Para pensar tal problemática Sahlins propõe que se olhe para um momento de encontro cultural. Quando Capitão Cook é morto e seus ossos são guardados o mana havaiano se torna inglês; isso significa dizer como mostra Sahlins na segunda parte de seu livro que o reino havaiano seletivamente se apropria de partes da cultura inglesa. Este evento ao mesmo tempo que faz parte da reprodução mítica da história de Lono faz parte de uma transformação inglesa do reino havaiano. Eis porque não se pode pensar na reprodução separada da transformação.
Sahlins também mostra que, no pensamento de Saussure o valor conceitual do signo determinado por sua relação de oposição e contraste com outros signos de um mesmo sistema. Portanto uma análise que compreenda a língua como estrutura só considera o momento da análise, criando um estado de simultaneidade ideal.
Tal estado desconsidera a modificação que o tempo impõe na realidade. Ou seja, desconsidera as transformações fonéticas que acontecem na fala, atribuindo a estes apenas um fenômeno de caráter físico.

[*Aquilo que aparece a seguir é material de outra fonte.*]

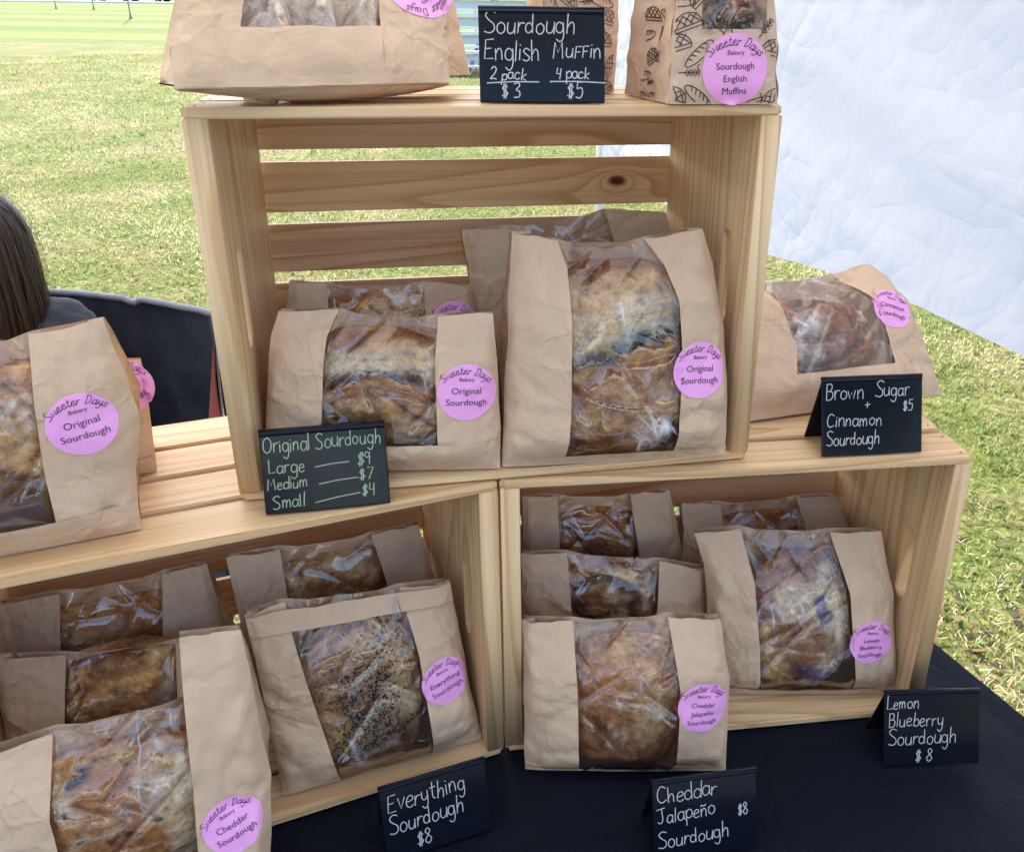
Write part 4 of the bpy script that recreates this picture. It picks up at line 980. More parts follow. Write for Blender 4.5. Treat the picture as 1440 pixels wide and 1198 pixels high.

Fazendo esta distinção de conteúdos físicos e relações formais, Saussure reduz o valor de um signo às relações dos outros signos formando um sistema.
Conclusão
Assim, percebe-se que a mesma distinção que separa a fala da língua, separa a estrutura da história, e portanto, o sistema do evento. Sahlins aponta como, tais divisões se apoiam na antiga oposição kantiana entre relações formais e conteúdos físicos.
O autor mostra, através de exemplos de contato cultural, as relações entre eventos e estruturas, como as estruturas mudam em função dos eventos. Nos ossos do capitão Cook, que poderiam ser pensados como conteúdos físicos sem importância, são mostrados por Sahlins como partes de um processo de mudança estrutural.